The Constitutional Court has ruled (five judges to four) against awarding constitutional damages to about 130 residents of an informal settlement. The residents of the Winnie Mandela informal settlement have been litigating for years against the Ekurhuleni municipality and its officials, reports GroundUp. They were allocated sites and RDP houses in 1998, which they say were then given to others in a corrupt process. They secured a court order, compelling the municipality to provide them with housing within a certain timeframe, but the municipality did not comply.


They sought an order for constitutional damages totaling about R15m from the Gauteng High Court (Pretoria) but were unsuccessful. They then appealed to the Constitutional Court. In the main judgment handed down this week, Judge Chris Jafta (with Judges Mogoeng Mogoeng and Zukisa Tshiqi concurring) said as a matter of principle, constitutional damages could not be awarded to enforce socio-economic rights. Jafta conceded that the matter had a ‘long sad history, permeated by deplorable conduct on the part of the municipality'. However, he said the mere existence of a right under the Constitution did not give rise to a positive obligation on the state to provide housing on demand. He said the applicants should have applied for a contempt of court order when the municipality did not comply with the order of the lower court. Or they should have sought eviction proceedings against the illegal occupants of their houses.

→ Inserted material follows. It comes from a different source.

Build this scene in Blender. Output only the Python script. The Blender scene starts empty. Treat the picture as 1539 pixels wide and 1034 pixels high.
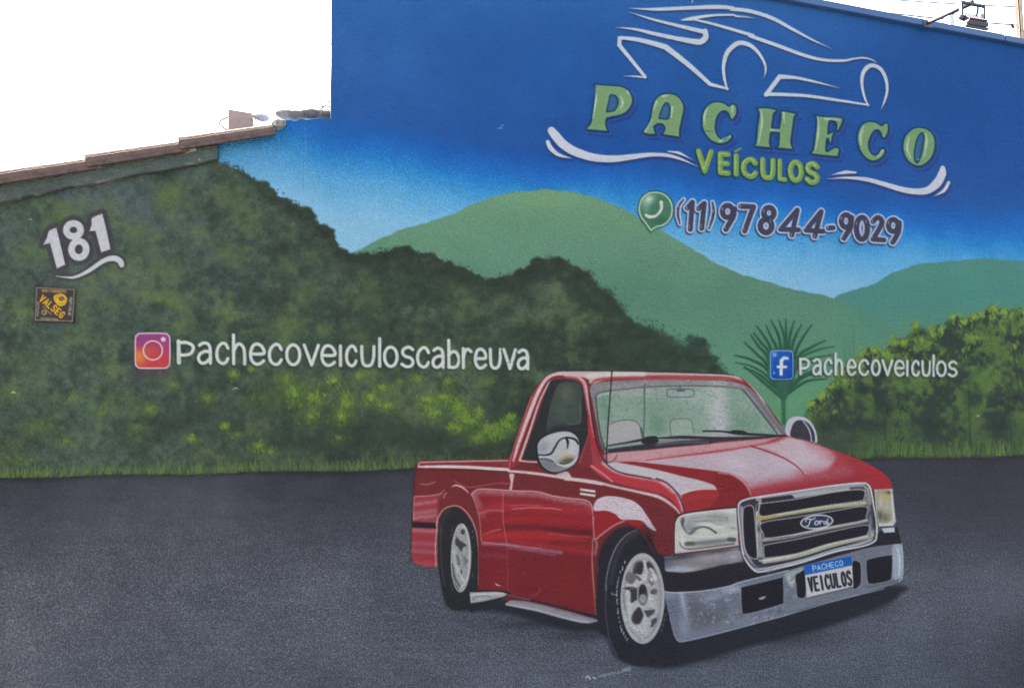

Judge Mbuyiseli Madlanga (with Judge Nonkosi Mhlantla concurring) agreed that the application could not succeed. In a separate judgment, they reiterated a previous ruling in the Constitutional Court that constitutional damages could only be awarded ‘if they were the most appropriate remedy available to vindicate constitutional rights’. But Judge Steven Majiedt (with Judges Sisi Khampepe, Leona Theron and Pule Tlaletsi concurring) took the opposite stance, notes GroundUp. ‘All the facts demonstrate poor governance at a local level and appalling levels of maladministration which continue to plague the residents of Winnie Mandela informal settlement. And there is no end in sight. Twenty years and three court decisions later, it would provide cold comfort to suggest that a contempt of court application is the answer,’ he said. Majiedt said it was also unlikely that eviction proceedings would be successful. He said it was unquestionable that constitutional damages were the appropriate remedy in this case, and he would have awarded a once-off amount of R10 000 per applicant ‘as a token’ to acknowledge the harm suffered and avoid a situation where the public purse was not drained entirely.